* _Directive_:
Only the number is wanted: how many lines contain the string "scene"?

--- Start Information supplied ---

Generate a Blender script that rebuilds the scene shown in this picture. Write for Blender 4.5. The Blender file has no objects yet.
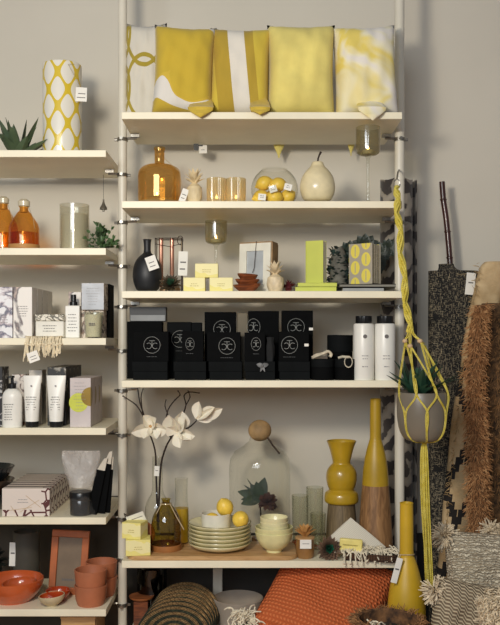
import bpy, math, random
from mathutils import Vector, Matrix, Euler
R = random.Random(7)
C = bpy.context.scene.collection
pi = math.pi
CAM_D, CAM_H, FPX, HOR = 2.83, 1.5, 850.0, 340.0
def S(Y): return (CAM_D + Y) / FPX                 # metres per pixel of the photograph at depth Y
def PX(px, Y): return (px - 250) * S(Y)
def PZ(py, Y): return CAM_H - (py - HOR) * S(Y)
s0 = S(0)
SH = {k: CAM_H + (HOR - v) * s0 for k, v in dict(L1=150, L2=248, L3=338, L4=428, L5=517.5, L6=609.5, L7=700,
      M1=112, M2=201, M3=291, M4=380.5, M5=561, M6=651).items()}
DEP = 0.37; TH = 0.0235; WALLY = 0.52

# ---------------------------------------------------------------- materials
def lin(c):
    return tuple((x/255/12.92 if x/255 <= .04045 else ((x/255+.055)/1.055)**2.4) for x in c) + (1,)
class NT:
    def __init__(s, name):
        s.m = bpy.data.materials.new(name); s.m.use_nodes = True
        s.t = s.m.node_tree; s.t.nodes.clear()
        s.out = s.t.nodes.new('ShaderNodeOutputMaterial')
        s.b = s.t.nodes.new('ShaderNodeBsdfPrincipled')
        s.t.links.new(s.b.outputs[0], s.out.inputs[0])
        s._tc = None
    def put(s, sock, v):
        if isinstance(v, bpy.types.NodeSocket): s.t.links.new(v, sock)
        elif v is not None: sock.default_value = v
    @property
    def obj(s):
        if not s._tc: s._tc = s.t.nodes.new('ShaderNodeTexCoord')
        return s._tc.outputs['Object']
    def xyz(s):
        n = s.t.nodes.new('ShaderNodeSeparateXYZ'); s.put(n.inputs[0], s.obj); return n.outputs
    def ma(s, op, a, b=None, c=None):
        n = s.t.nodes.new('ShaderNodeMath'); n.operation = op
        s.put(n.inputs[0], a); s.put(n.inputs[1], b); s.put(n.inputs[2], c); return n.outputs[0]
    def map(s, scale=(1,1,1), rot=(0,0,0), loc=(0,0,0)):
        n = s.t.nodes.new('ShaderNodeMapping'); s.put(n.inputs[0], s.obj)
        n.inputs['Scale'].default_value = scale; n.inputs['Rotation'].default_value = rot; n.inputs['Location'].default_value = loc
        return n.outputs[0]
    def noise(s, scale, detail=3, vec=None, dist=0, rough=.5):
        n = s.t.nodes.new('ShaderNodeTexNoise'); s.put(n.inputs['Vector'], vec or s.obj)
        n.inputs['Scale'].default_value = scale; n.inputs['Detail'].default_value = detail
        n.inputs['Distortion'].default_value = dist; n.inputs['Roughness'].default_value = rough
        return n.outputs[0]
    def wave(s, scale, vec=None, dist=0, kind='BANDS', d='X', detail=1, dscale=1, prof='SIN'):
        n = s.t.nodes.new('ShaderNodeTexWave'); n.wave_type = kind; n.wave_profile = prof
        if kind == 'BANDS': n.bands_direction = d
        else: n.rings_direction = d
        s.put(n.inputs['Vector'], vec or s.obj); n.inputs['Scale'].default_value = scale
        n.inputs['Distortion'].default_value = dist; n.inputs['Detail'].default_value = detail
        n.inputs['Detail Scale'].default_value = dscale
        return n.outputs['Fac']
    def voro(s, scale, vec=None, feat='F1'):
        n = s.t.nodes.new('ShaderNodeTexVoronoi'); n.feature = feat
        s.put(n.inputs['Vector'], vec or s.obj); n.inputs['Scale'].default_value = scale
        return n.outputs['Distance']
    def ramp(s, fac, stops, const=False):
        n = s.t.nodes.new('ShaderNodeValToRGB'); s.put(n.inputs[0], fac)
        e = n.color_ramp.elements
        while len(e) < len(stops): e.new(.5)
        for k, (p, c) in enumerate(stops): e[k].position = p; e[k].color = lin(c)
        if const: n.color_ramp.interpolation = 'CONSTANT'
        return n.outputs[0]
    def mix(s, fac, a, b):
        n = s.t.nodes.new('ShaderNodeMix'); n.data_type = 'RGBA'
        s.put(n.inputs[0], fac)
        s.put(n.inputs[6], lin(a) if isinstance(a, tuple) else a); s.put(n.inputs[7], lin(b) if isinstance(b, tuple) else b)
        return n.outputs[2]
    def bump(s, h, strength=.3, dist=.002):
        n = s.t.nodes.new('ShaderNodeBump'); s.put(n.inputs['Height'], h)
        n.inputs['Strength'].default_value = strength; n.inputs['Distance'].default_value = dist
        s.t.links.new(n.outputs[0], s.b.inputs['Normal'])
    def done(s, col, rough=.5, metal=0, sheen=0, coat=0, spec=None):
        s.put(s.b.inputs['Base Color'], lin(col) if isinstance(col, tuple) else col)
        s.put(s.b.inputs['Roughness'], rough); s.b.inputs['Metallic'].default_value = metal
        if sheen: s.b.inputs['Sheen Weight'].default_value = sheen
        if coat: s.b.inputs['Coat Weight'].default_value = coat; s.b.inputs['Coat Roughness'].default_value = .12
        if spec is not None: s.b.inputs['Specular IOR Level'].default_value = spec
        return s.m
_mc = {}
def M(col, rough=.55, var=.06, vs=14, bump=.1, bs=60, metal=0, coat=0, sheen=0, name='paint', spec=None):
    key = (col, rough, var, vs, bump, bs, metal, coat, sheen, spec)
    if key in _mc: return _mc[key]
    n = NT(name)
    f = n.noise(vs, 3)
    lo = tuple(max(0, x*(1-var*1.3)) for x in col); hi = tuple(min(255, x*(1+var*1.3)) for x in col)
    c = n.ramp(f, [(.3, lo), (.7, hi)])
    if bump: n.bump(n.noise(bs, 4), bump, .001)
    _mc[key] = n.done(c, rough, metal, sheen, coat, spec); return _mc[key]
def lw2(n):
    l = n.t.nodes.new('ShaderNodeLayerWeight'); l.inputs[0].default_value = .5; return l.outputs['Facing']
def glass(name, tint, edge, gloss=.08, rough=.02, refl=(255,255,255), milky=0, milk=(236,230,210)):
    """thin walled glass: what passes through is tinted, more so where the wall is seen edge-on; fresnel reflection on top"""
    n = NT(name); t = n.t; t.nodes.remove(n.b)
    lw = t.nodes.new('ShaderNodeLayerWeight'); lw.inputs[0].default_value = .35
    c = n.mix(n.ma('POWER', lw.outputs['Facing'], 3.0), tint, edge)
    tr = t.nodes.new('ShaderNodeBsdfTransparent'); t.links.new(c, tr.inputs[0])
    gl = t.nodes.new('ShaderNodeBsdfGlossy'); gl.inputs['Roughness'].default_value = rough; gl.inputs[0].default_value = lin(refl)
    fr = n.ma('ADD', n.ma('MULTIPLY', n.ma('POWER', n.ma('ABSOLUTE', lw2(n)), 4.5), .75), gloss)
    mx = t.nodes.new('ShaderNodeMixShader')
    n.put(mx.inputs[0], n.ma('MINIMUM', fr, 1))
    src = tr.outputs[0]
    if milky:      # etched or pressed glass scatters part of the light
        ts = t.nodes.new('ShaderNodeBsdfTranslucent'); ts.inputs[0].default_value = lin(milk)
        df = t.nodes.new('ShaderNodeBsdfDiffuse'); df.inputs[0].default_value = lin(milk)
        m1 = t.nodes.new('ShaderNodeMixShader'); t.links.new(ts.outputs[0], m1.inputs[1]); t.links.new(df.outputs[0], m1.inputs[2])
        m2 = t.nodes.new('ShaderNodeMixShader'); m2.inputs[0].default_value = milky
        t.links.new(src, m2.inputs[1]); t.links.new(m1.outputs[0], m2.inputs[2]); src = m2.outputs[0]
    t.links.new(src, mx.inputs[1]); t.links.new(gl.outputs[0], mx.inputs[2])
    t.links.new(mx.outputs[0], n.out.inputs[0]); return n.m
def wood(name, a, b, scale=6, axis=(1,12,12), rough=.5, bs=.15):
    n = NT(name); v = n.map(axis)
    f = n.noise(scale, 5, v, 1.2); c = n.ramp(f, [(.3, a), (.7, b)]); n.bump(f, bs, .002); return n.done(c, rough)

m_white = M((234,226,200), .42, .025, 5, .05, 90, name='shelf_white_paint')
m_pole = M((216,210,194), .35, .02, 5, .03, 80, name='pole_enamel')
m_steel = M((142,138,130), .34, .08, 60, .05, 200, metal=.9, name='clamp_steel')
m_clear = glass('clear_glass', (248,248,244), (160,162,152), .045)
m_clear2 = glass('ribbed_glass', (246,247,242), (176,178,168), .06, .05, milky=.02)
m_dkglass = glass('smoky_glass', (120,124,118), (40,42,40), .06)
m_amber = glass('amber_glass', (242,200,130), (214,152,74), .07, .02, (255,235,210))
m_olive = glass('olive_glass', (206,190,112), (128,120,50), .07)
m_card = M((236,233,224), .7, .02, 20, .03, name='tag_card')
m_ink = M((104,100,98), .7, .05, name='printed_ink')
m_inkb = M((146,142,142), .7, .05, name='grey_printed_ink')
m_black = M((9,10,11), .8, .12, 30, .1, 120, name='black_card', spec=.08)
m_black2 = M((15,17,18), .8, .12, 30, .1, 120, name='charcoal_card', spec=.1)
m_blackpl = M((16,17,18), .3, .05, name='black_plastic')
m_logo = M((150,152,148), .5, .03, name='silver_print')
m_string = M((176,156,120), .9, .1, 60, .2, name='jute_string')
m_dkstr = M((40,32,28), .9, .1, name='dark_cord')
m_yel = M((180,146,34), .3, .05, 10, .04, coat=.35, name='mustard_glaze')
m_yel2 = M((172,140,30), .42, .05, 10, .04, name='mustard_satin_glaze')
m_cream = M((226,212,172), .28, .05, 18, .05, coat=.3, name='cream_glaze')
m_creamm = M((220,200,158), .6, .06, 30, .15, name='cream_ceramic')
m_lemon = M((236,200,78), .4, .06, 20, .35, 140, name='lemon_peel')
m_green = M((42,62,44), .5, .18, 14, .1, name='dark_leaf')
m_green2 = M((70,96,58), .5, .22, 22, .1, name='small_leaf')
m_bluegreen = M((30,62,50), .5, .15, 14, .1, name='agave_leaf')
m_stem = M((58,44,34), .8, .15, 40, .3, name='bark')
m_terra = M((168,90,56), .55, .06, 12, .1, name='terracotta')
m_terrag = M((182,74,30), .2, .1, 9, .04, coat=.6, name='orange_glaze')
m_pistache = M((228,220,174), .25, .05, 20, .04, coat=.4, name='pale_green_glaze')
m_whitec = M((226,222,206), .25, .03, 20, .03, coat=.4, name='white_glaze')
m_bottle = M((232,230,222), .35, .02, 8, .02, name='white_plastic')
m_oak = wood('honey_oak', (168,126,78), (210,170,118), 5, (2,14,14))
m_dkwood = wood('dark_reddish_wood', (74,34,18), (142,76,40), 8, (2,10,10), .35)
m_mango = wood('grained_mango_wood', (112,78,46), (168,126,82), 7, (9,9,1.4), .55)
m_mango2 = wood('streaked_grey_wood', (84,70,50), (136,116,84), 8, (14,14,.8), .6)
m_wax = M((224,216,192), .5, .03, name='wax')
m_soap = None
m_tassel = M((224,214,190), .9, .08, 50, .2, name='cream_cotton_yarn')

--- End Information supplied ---

* _Task result_:
2